Fico feliz por contribuir um pouco com o trabalho desenvolvido pelo Instagram @mulheresnatrilha. As dicas compartilhadas lá servem para incentivar e motivar muitas mulheres a ingressarem e/ou a darem continuidade ao esporte.
O que nos move
As mulheres são culturalmente estimuladas a não explorar lugares “selvagens”, a não ser na companhia de um homem. Quando o assunto é segurança, precisamos mesmo nos preocupar, afinal, somos mais suscetíveis a alguns riscos, como assédio, por exemplo, e todo cuidado é pouco. Além disso, sair da zona de conforto exige esforço.
O corpo dói, ao se movimentar, por horas, em terrenos irregulares e sob exposição às condições climáticas (frio, chuva, calor intenso); e o desconhecido, ao mesmo tempo que instiga, intriga, e é normal ter medo. Mas esse contato com a natureza é tão transformador, que é inevitável experimentar essa sensação de liberdade e não se apaixonar.
Enfim, são tantos os benefícios, que escreveria, por horas, sem concluir. Para mim, o maior deles, no entanto, é a capacidade de simplificar! Na montanha é onde, realmente, o pouco se torna muito. A gente vai aprendendo a abrir mão das coisas, a ser mais prática, a carregar somente o que é necessário e a valorizar as pequenas alegrias. Sem contar o grande luxo da desconexão e a sensação de que as horas passam mais devagar. Que coisa boa é ter mais tempo para celebrar a vida, né?
Foto: Mulheres na Trilha
Só sei que se a jornada da escritora Cheryl Strayed, que se aventurou sozinha, por três meses, pela trilha do Pacific Crest Trail, nos Estados Unidos, em 1995, e que deu origem ao livro e ao filme “Livre”, fosse feita nos dias atuais, com certeza, mais mulheres cruzariam o seu caminho.
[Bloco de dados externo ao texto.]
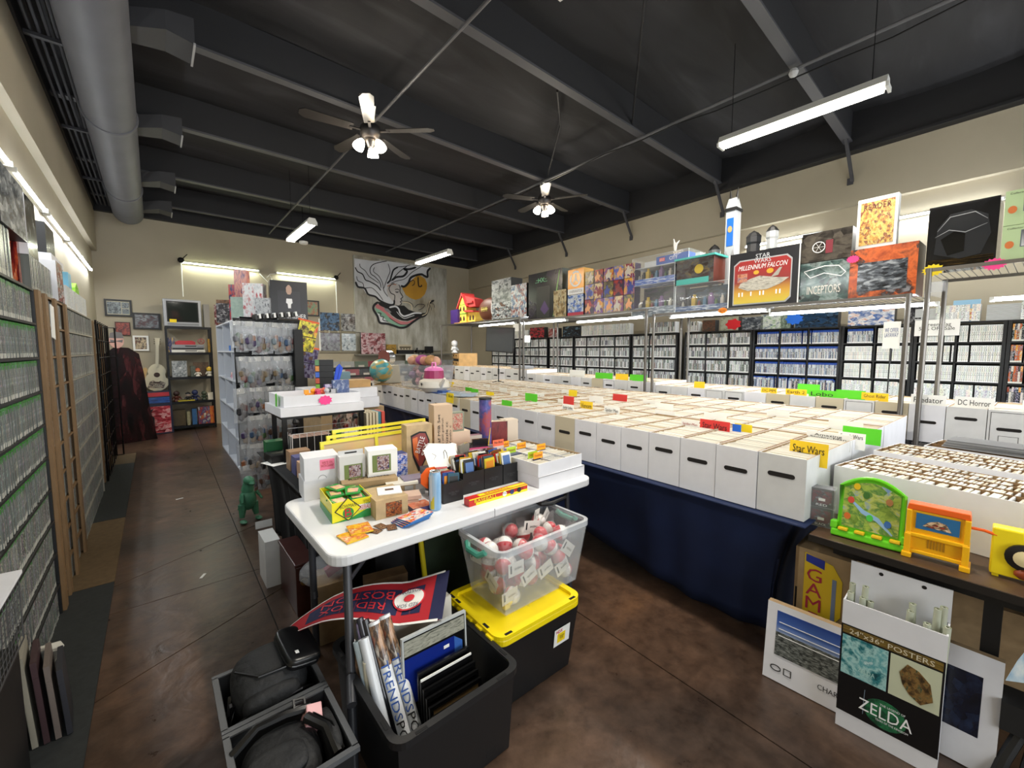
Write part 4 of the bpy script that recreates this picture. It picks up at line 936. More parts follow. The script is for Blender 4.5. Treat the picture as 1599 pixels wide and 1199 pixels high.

Para as adeptas à trilha sonora, essas incursões no mato ainda podem vir embaladas pela “A Trilheira”, música do cantor e compositor Bernardo do Espinhaço, que homenageia estas destemidas mulheres e, cujo videoclipe tive a honra de participar. Por fim, que essa não seja só uma conquista numérica e sim de pertencimento. E que o universo outdoor se revele ainda mais como lugar de encontro do feminino.